Демократия! Демократия! т. е. большинство всегда и во всем. Но всегда есть же и абсолютные ценности и не все свято, что говорит большинство. За примерами недалеко ходить: конечно, в октябре 1917 года большинство было за большевиков. Значит ли это, что в большевизме было спасение России? Теперь, через три года, большинство против большевиков (я думаю, что так). Значит, весь вопрос выяснить абсолютные ценности. По-моему, 10 свобод! Все, что нужно. Только, конечно, недостаточно их объявить.

20 июня

Плохо спал сегодня. Познакомился со старичком, который живет в HotePe. Это некий de la Fontaine французского происхождения, но английский подданный. 35 лет служил офицером в индийских войсках, ездил на слонах, охотился за тиграми. Я не знал, что есть такие французы! Теперь живет на пенсион и жалуется, что франки подымаются.

24 июня

Не все же у большевиков в их лозунгах пустословие, и надо отделить это пустословие от того, что есть верного.
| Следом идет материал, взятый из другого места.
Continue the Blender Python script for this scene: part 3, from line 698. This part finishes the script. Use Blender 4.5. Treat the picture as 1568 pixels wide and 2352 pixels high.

Они падут, это несомненно, но что-то от них останется навсегда. Это что-то и называется завоеваниями революции. Я не говорю о том, что земля перейдет к крестьянству. Большевики тут ни при чем. Нет, мне бы хотелось знать, что именно из их учения будет принято. Коммунизм и большевизм не одно и то же. Можно быть коммунистом и не быть большевиком. Большевизм — это диктатура пролетариата, это — советы, это милитаризация народа, что еще? Все это, конечно, исчезнет без следа и будет только отрыгаться иногда.

25 июня

Погоды стоят неважные, сыро, холодно. Все мы жмемся. Народу подваливает в St. Jacut, все англичане. Им жить во Франции ничего не стоит, они и едут. Объедают французов, а те радуются, а дороговизна жизни повышается. [352]

Собирали раковины с детками, якобы для коллекции, которые пошлем Гавриляткам. Милые Гаврилятки, бедные Гаврилятки! Ни слуху ни духу о них. Так я о них часто думаю, и так болит у меня за них сердце. Боже! Помоги им! Помоги всем им!

27 июня

Польские дела! Что же, сожалеть или радоваться? Трудно решить! Крепнут большевики от постоянных войн, как уверяют Керенский и Зензинов (?), или, напротив, это единственное средство поскорее их свалить. Не давать им покоя, а то они еще долго продержатся? Трудно сказать? Трудно решить?